The recalculated sock is going very well. I'm about halfway through the increases, and it's beginning to resemble a sock. It also fits much much better than the elaborate swatch.

The yellow quality of the pic brought to you by my marvelous camera and the halogen light on my desk.

Today, forts were built, summer homework was done, sock was knitted upon, recycling was recycled, books were read, Wii Fit was played, we biked to the library (and back), and kiddo finished the watermelon.

Yay! for the first week of summer vacation. May the rest continue in the fashion begun.

Wednesday, June 1, 2011

Elaborate swatch

So, the sock's first incarnation has proved to just be an elaborate swatch.

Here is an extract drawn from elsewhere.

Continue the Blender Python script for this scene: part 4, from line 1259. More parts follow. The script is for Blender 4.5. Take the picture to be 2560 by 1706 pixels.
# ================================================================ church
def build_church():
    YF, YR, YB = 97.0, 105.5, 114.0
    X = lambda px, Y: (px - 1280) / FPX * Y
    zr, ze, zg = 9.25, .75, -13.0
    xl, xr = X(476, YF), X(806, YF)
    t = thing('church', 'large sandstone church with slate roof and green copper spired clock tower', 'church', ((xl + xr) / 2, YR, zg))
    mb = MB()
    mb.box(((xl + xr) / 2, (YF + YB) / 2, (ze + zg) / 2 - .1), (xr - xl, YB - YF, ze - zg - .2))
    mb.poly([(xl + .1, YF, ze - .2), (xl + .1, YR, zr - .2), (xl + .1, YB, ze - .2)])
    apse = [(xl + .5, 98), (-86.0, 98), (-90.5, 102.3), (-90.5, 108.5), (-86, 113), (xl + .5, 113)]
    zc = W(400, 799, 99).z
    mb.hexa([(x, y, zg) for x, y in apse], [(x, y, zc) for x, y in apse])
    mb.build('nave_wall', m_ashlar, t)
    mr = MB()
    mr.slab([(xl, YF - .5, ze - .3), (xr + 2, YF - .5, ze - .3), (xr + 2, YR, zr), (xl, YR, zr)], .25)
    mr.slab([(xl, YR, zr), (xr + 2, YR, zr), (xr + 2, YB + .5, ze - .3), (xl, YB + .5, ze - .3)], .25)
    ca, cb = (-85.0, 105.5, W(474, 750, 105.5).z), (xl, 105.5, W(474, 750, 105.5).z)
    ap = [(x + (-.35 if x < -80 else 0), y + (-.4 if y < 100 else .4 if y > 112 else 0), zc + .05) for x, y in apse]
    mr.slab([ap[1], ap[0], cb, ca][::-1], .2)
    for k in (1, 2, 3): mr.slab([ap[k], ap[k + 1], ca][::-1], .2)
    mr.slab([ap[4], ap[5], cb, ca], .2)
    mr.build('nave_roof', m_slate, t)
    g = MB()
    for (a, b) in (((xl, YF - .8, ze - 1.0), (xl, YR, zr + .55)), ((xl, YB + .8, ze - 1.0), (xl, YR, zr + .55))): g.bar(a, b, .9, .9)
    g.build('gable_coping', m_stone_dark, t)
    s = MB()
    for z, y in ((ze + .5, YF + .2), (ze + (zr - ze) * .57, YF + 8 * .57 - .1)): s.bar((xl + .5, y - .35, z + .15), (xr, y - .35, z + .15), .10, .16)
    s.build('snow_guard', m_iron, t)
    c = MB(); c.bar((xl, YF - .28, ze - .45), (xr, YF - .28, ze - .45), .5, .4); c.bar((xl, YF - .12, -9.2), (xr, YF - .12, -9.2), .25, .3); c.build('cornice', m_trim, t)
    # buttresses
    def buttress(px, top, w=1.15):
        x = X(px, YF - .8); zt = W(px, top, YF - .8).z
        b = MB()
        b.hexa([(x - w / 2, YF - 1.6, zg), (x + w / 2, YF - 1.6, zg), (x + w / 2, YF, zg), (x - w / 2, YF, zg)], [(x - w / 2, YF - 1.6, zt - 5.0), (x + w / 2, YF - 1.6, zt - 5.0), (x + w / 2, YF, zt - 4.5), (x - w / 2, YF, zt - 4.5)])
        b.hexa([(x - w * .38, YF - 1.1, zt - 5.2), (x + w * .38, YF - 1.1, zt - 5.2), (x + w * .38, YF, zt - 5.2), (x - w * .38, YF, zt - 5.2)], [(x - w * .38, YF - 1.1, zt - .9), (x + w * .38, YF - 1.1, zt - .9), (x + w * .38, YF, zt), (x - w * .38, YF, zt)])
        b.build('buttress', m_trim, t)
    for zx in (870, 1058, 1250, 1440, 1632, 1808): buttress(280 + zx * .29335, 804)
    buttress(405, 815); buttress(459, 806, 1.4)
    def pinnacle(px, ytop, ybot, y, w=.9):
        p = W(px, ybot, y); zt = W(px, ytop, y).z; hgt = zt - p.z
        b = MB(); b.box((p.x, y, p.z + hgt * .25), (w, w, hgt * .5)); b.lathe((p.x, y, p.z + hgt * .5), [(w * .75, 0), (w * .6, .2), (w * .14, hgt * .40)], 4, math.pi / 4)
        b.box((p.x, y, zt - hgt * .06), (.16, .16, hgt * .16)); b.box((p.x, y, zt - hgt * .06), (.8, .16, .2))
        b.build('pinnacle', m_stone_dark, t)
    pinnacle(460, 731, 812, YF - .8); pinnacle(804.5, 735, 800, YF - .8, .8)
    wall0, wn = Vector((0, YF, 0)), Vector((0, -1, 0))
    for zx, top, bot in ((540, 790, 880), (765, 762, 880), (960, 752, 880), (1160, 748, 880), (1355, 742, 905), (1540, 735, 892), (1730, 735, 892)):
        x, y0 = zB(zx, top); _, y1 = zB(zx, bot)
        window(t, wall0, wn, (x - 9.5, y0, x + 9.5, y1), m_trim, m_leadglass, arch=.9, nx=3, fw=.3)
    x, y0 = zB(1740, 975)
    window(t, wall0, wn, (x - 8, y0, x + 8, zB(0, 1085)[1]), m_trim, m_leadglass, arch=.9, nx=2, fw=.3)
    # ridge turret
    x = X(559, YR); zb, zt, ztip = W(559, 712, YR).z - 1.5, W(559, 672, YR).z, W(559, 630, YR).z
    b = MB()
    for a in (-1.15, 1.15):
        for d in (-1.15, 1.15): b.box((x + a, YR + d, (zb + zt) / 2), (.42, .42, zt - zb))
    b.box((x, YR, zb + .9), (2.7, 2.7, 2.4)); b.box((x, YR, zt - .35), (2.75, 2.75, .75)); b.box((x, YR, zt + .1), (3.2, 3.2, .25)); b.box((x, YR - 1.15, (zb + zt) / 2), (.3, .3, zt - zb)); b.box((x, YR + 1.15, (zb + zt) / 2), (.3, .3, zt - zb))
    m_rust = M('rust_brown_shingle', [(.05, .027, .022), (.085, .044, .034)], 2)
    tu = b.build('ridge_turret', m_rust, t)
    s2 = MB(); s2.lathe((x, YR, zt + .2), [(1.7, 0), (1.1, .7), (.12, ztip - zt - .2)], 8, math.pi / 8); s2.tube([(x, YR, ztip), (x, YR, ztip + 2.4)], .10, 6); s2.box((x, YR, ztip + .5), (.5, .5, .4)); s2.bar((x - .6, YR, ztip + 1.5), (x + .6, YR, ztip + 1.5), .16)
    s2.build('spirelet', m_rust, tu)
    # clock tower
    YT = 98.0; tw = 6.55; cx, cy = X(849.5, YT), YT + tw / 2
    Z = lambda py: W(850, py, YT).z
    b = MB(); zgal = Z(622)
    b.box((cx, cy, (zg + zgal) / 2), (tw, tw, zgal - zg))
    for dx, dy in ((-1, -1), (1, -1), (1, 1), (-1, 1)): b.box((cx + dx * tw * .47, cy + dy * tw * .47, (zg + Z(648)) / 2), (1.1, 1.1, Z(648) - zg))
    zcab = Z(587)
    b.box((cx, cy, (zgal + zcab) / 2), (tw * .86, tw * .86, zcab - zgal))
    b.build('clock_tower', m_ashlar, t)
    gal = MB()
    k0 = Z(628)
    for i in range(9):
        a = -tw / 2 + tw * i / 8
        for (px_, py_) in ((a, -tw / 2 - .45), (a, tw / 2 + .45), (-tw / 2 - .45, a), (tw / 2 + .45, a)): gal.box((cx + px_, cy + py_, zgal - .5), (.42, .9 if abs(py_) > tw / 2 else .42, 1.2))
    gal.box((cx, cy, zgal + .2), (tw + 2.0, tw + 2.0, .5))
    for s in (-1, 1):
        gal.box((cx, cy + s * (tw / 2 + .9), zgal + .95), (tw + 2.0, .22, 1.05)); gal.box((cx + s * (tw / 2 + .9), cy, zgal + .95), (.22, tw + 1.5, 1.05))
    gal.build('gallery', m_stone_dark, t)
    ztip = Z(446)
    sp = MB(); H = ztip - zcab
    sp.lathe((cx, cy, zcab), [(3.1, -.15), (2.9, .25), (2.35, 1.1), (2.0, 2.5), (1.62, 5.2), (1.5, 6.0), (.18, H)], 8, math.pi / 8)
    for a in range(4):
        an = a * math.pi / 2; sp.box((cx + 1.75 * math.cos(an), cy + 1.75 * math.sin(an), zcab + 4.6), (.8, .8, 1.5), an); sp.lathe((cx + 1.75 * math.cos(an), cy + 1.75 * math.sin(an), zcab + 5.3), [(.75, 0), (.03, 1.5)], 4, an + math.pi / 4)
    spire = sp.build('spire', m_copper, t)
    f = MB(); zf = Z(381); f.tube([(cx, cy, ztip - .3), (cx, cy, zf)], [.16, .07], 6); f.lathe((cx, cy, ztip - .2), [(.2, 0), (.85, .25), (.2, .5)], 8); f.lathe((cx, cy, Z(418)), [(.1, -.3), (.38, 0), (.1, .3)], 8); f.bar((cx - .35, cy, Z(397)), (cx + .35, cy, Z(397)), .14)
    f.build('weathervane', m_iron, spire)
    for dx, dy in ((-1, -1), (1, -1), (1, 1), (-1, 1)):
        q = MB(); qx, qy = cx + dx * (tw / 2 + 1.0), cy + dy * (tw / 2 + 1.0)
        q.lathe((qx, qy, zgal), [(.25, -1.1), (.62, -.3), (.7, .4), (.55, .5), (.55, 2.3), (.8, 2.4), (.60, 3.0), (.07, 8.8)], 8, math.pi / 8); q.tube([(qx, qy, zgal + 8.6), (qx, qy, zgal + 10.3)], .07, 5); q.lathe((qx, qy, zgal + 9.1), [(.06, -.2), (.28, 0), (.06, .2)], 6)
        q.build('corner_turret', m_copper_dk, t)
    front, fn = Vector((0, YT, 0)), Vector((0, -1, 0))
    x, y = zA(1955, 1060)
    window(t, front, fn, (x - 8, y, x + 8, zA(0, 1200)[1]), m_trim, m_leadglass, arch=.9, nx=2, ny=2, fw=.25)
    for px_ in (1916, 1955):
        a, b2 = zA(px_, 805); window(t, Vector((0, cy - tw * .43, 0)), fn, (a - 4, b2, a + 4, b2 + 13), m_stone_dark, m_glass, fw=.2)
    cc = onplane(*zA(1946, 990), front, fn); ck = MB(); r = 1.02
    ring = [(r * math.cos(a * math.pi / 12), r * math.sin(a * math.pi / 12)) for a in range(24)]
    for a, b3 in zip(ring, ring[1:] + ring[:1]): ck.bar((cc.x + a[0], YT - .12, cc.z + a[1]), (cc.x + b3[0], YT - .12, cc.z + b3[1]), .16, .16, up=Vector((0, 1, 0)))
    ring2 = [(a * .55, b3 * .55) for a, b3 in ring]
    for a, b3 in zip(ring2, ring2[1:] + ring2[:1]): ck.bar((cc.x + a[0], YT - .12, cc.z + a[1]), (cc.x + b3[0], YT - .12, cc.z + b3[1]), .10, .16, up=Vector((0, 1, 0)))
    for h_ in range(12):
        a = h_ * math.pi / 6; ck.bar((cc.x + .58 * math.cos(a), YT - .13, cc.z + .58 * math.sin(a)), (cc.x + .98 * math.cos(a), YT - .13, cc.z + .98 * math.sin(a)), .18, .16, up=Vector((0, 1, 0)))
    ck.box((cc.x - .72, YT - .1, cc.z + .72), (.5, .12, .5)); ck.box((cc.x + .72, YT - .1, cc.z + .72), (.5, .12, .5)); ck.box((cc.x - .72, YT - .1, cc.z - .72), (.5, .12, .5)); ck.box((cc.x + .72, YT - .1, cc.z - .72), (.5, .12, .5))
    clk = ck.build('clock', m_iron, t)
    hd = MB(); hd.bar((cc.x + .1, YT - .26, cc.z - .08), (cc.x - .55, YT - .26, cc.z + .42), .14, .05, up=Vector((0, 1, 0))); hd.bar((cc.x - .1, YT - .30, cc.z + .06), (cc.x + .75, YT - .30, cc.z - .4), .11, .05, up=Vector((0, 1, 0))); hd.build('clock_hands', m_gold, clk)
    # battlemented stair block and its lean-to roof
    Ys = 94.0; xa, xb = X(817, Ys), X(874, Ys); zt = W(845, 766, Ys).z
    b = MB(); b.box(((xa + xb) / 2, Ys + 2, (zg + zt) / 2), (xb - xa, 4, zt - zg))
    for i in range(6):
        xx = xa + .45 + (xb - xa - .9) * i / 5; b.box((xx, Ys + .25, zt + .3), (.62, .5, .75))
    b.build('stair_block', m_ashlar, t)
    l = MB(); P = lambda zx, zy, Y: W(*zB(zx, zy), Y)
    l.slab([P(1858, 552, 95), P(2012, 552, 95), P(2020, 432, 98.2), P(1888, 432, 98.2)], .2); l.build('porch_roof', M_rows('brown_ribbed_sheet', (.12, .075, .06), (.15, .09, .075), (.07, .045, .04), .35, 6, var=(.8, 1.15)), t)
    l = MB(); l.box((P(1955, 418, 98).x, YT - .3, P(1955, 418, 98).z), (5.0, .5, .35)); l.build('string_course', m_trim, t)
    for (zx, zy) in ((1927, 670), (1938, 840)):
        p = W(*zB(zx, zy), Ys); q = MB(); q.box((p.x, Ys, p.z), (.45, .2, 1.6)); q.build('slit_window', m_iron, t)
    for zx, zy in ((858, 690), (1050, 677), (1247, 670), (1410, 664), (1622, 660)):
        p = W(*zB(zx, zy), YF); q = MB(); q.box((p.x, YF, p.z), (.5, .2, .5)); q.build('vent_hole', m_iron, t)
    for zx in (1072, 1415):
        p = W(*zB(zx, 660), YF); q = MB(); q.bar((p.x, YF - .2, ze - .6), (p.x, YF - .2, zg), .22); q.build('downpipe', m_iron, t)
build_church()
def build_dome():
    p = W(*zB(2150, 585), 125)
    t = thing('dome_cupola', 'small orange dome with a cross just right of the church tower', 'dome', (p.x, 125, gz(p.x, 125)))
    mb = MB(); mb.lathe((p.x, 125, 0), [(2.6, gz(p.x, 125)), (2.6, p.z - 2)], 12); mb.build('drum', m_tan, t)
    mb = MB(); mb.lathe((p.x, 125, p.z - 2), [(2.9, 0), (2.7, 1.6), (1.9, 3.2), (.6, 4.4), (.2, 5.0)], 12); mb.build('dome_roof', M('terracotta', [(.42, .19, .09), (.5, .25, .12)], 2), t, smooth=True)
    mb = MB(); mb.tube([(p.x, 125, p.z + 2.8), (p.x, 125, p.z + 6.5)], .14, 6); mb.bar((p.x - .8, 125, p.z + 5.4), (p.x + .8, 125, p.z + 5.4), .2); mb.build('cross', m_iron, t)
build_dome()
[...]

On starting the patterning my gauge morphed from 7.5 st/inch to 6.5 st/inch. I didn't realize this until I got to the heel, and there was no way to recover at that point. Not so much with the fitting of the sock when it got to the length and the heel. Unless I was making these for someone with very wide, very short feet. Which I'm not.

Ripped it out and rewound the yarn.

Recalculating and will start again in a moment.

Sock

Can't say socks yet, because there is as yet only the start of one. But soon there will be another.

I'm using Cat Bordhi's Ridgeline architecture for these. I like Riverbed too, but have found that the Ridgeline seems to fit my feet a little bit smoother.

Once I finished the standard toe increases, I started the quilted lattice pattern over the "central" 15 stitches of the top of the foot. This was well before the expansion increases, but I wanted to start the pattern asap rather than waiting until halfway up the foot.


I have started the expansion now, and it's going smoothly. Just have to remember which rounds are plain and which are pattern for the center and which are increases. Once I get past the heel, I'll decide what to do up the leg. I don't want to go with the full quilted lattice, but I may but one mirroring up the back and do a line of ribbing between. Or something. I'll make that up as I go.

Oh yeah, the yarn is Plymouth Yarn Happy Feet DK. I'm working on #2 bamboo dpns.